→ **WHAT YOU HAVE TO DO**
In your copy, include every line of the listing below exactly but none of the pictures.

→ **SUPPLIED INFORMATION**
- - - - - - -

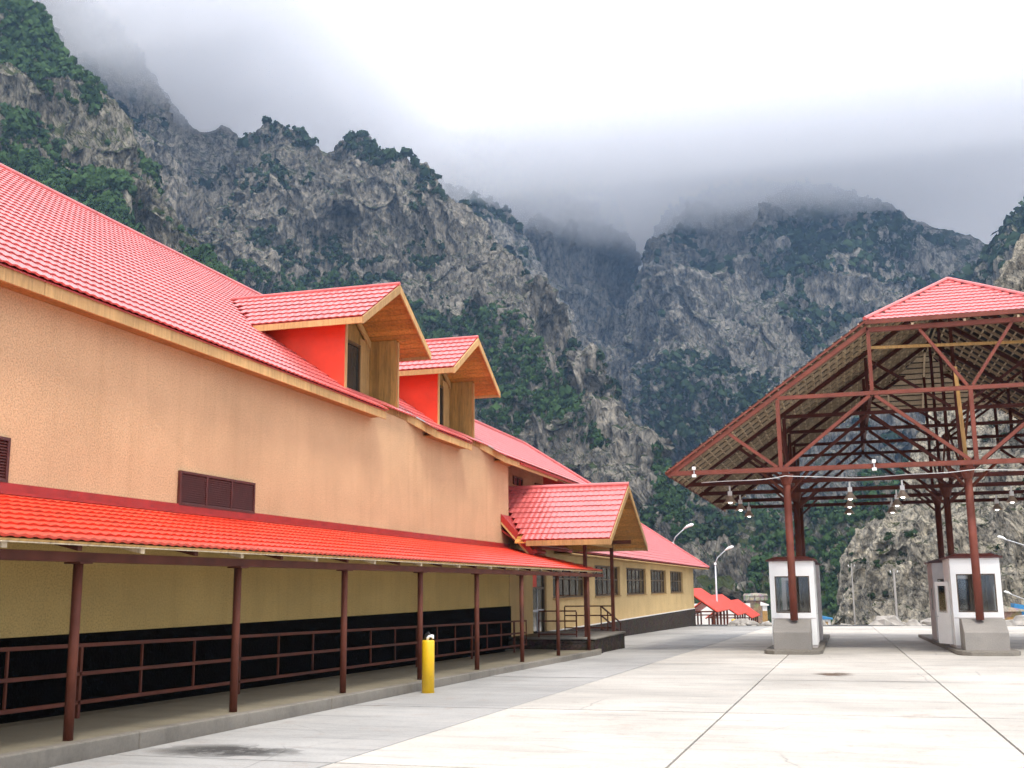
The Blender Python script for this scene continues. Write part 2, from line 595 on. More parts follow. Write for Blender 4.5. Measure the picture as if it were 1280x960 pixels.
M['gravel'] = simple('river gravel', (0.36, 0.33, 0.28), 0.95, 0.4, 0.5, bmp=0.6)
M['boulder'] = simple('pale boulder', (0.34, 0.31, 0.27), 0.95, 0.35, 1.2, bmp=0.6)
M['tower'] = stone_mat('weathered fieldstone', (0.20, 0.13, 0.09), (0.46, 0.33, 0.24), 1.4)
M['thatch'] = stone_mat('stone shingle', (0.30, 0.25, 0.20), (0.62, 0.55, 0.48), 2.0)
M['blue'] = simple('blue sheet', (0.03, 0.20, 0.42), 0.5, 0.15, 2)
m, t, b = mat_new('lit bulb')
b.inputs['Base Color'].default_value = (0.9, 0.9, 0.88, 1)
b.inputs['Emission Color'].default_value = (1, 0.96, 0.9, 1)
b.inputs['Emission Strength'].default_value = 2.0
M['bulb'] = m
# ------------------------------------------------------------------ tiled roofs
TW, TL = 0.183, 0.35
_seg = 6
_wave = [0.016 * (0.5 - 0.5 * math.cos(2 * math.pi * (k / _seg) ** 0.8)) for k in range(_seg + 1)]
def tile_template(w=TW, l=TL):
    """one pressed tile: a wave across, a raised lower lip; local u across, s up the slope, n out of the roof"""
    V, Q = [], []
    for k in range(_seg + 1):
        u = w * k / _seg
        V += [(u, 0.012, _wave[k] - 0.006), (u, 0.0, _wave[k] + 0.027), (u, l * 1.02, _wave[k] - 0.001)]
    for k in range(_seg):
        a, c = 3 * k, 3 * k + 3
        Q += [(a, c, c + 1, a + 1), (a + 1, c + 1, c + 2, a + 2)]
    return np.array(V), np.array(Q)
_TV, _TQ = tile_template()

def tiles(parent, org, udir, sdir, nu, ns, mat, keep=None, n_parts=300, name='tile', w=TW, l=TL):
    """lay nu x ns tiles from org; the nearest n_parts become objects of their own, the rest one mesh"""
    org, U, S = Vector(org), Vector(udir).normalized(), Vector(sdir).normalized()
    Nn = U.cross(S).normalized()
    flip = Nn.z < 0
    if flip:
        Nn = -Nn
    B = np.array([U, S, Nn])
    spots = []
    for j in range(ns):
        for i in range(nu):
            c = org + U * (w * (i + 0.5)) + S * (l * (j + 0.5))
            if keep is None or keep(c, i, j):
                spots.append(((c - Vector((0, 0, EYE))).length, i, j))
    spots.sort()
    V, Q = _TV.copy(), _TQ.copy()
    V[:, 0] *= w / TW
    V[:, 1] *= l / TL
    if flip:
        Q = Q[:, ::-1]
    W3 = V @ B
    near, rest = spots[:n_parts], spots[n_parts:]
    if near:
        me = bpy.data.meshes.new(name)
        me.vertices.add(len(W3))
        me.vertices.foreach_set('co', W3.astype(np.float32).reshape(-1))
        raw_mesh(me, Q, False)
        me.materials.append(mat)
        for d, i, j in near:
            o = bpy.data.objects.new(name, me)
            COL.objects.link(o)
            o.parent = parent
            p = org + U * (w * i) + S * (l * j)
            o.location = p - PW(parent)
    if rest:
        o_ = np.array([org + U * (w * i) + S * (l * j) for d, i, j in rest]) - np.array(PW(parent))
        AV = (o_[:, None, :] + W3[None]).reshape(-1, 3)
        AQ = (np.arange(len(rest))[:, None, None] * len(W3) + Q[None]).reshape(-1, 4)
        o = array_mesh('tile_field', AV, AQ, mat, parent)
        o['kind'] = 'stuff'

def PW(o):
    p = Vector((0, 0, 0))
    while o is not None:
        p += o.location
        o = o.parent
    return p

# ------------------------------------------------------------------ the yard
def sheet(name, poly, mat, parent=None, th=0.1):
    return MB().prism([(x, y, z - th) for x, y, z in poly], (0, 0, th)).build(name, mat, parent)

valley = MB()
valley.add([(-9000, -6000, -26), (9000, -6000, -26), (9000, 12000, -26), (-9000, 12000, -26)], [(0, 1, 2, 3)])
tag(valley.build('ground', M['gravel']), 'pale gravel valley floor beyond the paved yard', 'ground', kind='structure')

XJ = [-7.9, -5.2, -1.8, 1.75, 5.3, 8.85, 12.4, 15.95]
YJ = [-6, 0.0, 5.2, 11.0, 17.35, 24.9, 31.4, 37.9, 44.4, 50.9, 57.4, 63.9, 70.4, 76.9, 83.2]
yard = MB()
yard.prism([(-12.5, -20, gz(-20) - 0.4), (40, -20, gz(-20) - 0.4), (40, 83.3, gz(83.3) - 0.4), (-12.5, 93, gz(93) - 0.4)], (0, 0, 0.36))
yo = yard.build('yard', M['joint'])
tag(yo, 'pale concrete paved yard running from the arcade under the steel canopy', 'pavement', kind='structure')
gap = 0.014
def slab(x0, x1, y0, y1, mat):
    jz = rng.uniform(-0.003, 0.003)
    gy = 0.028
    P = [(x0 + gap, y0 + gy, gz(y0) - 0.05 + jz), (x1 - gap, y0 + gy, gz(y0) - 0.05 + jz), (x1 - gap, y1 - gy, gz(y1) - 0.05 + jz), (x0 + gap, y1 - gy, gz(y1) - 0.05 + jz)]
    MB().prism(P, (0, 0, 0.05)).build('slab', mat, yo)
for i in range(len(XJ) - 1):
    for j in range(len(YJ) - 1):
        slab(XJ[i], XJ[i + 1], YJ[j], YJ[j + 1], M['concrete_old'] if i == 0 else M['concrete'])
for j in range(len(YJ) - 1):
    slab(15.95, 39.8, YJ[j], YJ[j + 1], M['concrete'])
    slab(-11.0, -7.9, YJ[j], YJ[j + 1], M['concrete_old']) if YJ[j] >= 37 else None
# bank below the far edge of the yard and on its right
bank = MB()
bank.add([(-60, 93.2, -1.5), (-12, 93.2, -1.5), (40.5, 83.4, -1.42), (130, 70, -1.0), (130, 160, -14), (40, 190, -22), (-30, 200, -22), (-90, 190, -16), (130, -40, 0.2), (40.2, -20.3, 0.15), (-60, 20, -0.9), (-160, 60, -4),
          (-75, 128, -3.4), (-12, 128, -3.1), (40, 122, -2.9), (130, 112, -2.4)],
         [(0, 1, 13, 12), (1, 2, 14, 13), (2, 3, 15, 14), (12, 13, 6, 7), (13, 14, 5, 6), (14, 15, 4, 5), (8, 3, 2, 9), (10, 1, 0), (11, 10, 0, 12), (11, 12, 7)])
tag(bank.build('bank', M['gravel']), 'stony bank dropping away past the far edge of the yard', 'bank', kind='structure')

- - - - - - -

→ **CORRECT OUTPUT**
The Blender Python script for this scene continues. Write part 2, from line 595 on. More parts follow. Write for Blender 4.5. Measure the picture as if it were 1280x960 pixels.
M['gravel'] = simple('river gravel', (0.36, 0.33, 0.28), 0.95, 0.4, 0.5, bmp=0.6)
M['boulder'] = simple('pale boulder', (0.34, 0.31, 0.27), 0.95, 0.35, 1.2, bmp=0.6)
M['tower'] = stone_mat('weathered fieldstone', (0.20, 0.13, 0.09), (0.46, 0.33, 0.24), 1.4)
M['thatch'] = stone_mat('stone shingle', (0.30, 0.25, 0.20), (0.62, 0.55, 0.48), 2.0)
M['blue'] = simple('blue sheet', (0.03, 0.20, 0.42), 0.5, 0.15, 2)
m, t, b = mat_new('lit bulb')
b.inputs['Base Color'].default_value = (0.9, 0.9, 0.88, 1)
b.inputs['Emission Color'].default_value = (1, 0.96, 0.9, 1)
b.inputs['Emission Strength'].default_value = 2.0
M['bulb'] = m
# ------------------------------------------------------------------ tiled roofs
TW, TL = 0.183, 0.35
_seg = 6
_wave = [0.016 * (0.5 - 0.5 * math.cos(2 * math.pi * (k / _seg) ** 0.8)) for k in range(_seg + 1)]
def tile_template(w=TW, l=TL):
    """one pressed tile: a wave across, a raised lower lip; local u across, s up the slope, n out of the roof"""
    V, Q = [], []
    for k in range(_seg + 1):
        u = w * k / _seg
        V += [(u, 0.012, _wave[k] - 0.006), (u, 0.0, _wave[k] + 0.027), (u, l * 1.02, _wave[k] - 0.001)]
    for k in range(_seg):
        a, c = 3 * k, 3 * k + 3
        Q += [(a, c, c + 1, a + 1), (a + 1, c + 1, c + 2, a + 2)]
    return np.array(V), np.array(Q)
_TV, _TQ = tile_template()

def tiles(parent, org, udir, sdir, nu, ns, mat, keep=None, n_parts=300, name='tile', w=TW, l=TL):
    """lay nu x ns tiles from org; the nearest n_parts become objects of their own, the rest one mesh"""
    org, U, S = Vector(org), Vector(udir).normalized(), Vector(sdir).normalized()
    Nn = U.cross(S).normalized()
    flip = Nn.z < 0
    if flip:
        Nn = -Nn
    B = np.array([U, S, Nn])
    spots = []
    for j in range(ns):
        for i in range(nu):
            c = org + U * (w * (i + 0.5)) + S * (l * (j + 0.5))
            if keep is None or keep(c, i, j):
                spots.append(((c - Vector((0, 0, EYE))).length, i, j))
    spots.sort()
    V, Q = _TV.copy(), _TQ.copy()
    V[:, 0] *= w / TW
    V[:, 1] *= l / TL
    if flip:
        Q = Q[:, ::-1]
    W3 = V @ B
    near, rest = spots[:n_parts], spots[n_parts:]
    if near:
        me = bpy.data.meshes.new(name)
        me.vertices.add(len(W3))
        me.vertices.foreach_set('co', W3.astype(np.float32).reshape(-1))
        raw_mesh(me, Q, False)
        me.materials.append(mat)
        for d, i, j in near:
            o = bpy.data.objects.new(name, me)
            COL.objects.link(o)
            o.parent = parent
            p = org + U * (w * i) + S * (l * j)
            o.location = p - PW(parent)
    if rest:
        o_ = np.array([org + U * (w * i) + S * (l * j) for d, i, j in rest]) - np.array(PW(parent))
        AV = (o_[:, None, :] + W3[None]).reshape(-1, 3)
        AQ = (np.arange(len(rest))[:, None, None] * len(W3) + Q[None]).reshape(-1, 4)
        o = array_mesh('tile_field', AV, AQ, mat, parent)
        o['kind'] = 'stuff'

def PW(o):
    p = Vector((0, 0, 0))
    while o is not None:
        p += o.location
        o = o.parent
    return p

# ------------------------------------------------------------------ the yard
def sheet(name, poly, mat, parent=None, th=0.1):
    return MB().prism([(x, y, z - th) for x, y, z in poly], (0, 0, th)).build(name, mat, parent)

valley = MB()
valley.add([(-9000, -6000, -26), (9000, -6000, -26), (9000, 12000, -26), (-9000, 12000, -26)], [(0, 1, 2, 3)])
tag(valley.build('ground', M['gravel']), 'pale gravel valley floor beyond the paved yard', 'ground', kind='structure')

XJ = [-7.9, -5.2, -1.8, 1.75, 5.3, 8.85, 12.4, 15.95]
YJ = [-6, 0.0, 5.2, 11.0, 17.35, 24.9, 31.4, 37.9, 44.4, 50.9, 57.4, 63.9, 70.4, 76.9, 83.2]
yard = MB()
yard.prism([(-12.5, -20, gz(-20) - 0.4), (40, -20, gz(-20) - 0.4), (40, 83.3, gz(83.3) - 0.4), (-12.5, 93, gz(93) - 0.4)], (0, 0, 0.36))
yo = yard.build('yard', M['joint'])
tag(yo, 'pale concrete paved yard running from the arcade under the steel canopy', 'pavement', kind='structure')
gap = 0.014
def slab(x0, x1, y0, y1, mat):
    jz = rng.uniform(-0.003, 0.003)
    gy = 0.028
    P = [(x0 + gap, y0 + gy, gz(y0) - 0.05 + jz), (x1 - gap, y0 + gy, gz(y0) - 0.05 + jz), (x1 - gap, y1 - gy, gz(y1) - 0.05 + jz), (x0 + gap, y1 - gy, gz(y1) - 0.05 + jz)]
    MB().prism(P, (0, 0, 0.05)).build('slab', mat, yo)
for i in range(len(XJ) - 1):
    for j in range(len(YJ) - 1):
        slab(XJ[i], XJ[i + 1], YJ[j], YJ[j + 1], M['concrete_old'] if i == 0 else M['concrete'])
for j in range(len(YJ) - 1):
    slab(15.95, 39.8, YJ[j], YJ[j + 1], M['concrete'])
    slab(-11.0, -7.9, YJ[j], YJ[j + 1], M['concrete_old']) if YJ[j] >= 37 else None
# bank below the far edge of the yard and on its right
bank = MB()
bank.add([(-60, 93.2, -1.5), (-12, 93.2, -1.5), (40.5, 83.4, -1.42), (130, 70, -1.0), (130, 160, -14), (40, 190, -22), (-30, 200, -22), (-90, 190, -16), (130, -40, 0.2), (40.2, -20.3, 0.15), (-60, 20, -0.9), (-160, 60, -4),
          (-75, 128, -3.4), (-12, 128, -3.1), (40, 122, -2.9), (130, 112, -2.4)],
         [(0, 1, 13, 12), (1, 2, 14, 13), (2, 3, 15, 14), (12, 13, 6, 7), (13, 14, 5, 6), (14, 15, 4, 5), (8, 3, 2, 9), (10, 1, 0), (11, 10, 0, 12), (11, 12, 7)])
tag(bank.build('bank', M['gravel']), 'stony bank dropping away past the far edge of the yard', 'bank', kind='structure')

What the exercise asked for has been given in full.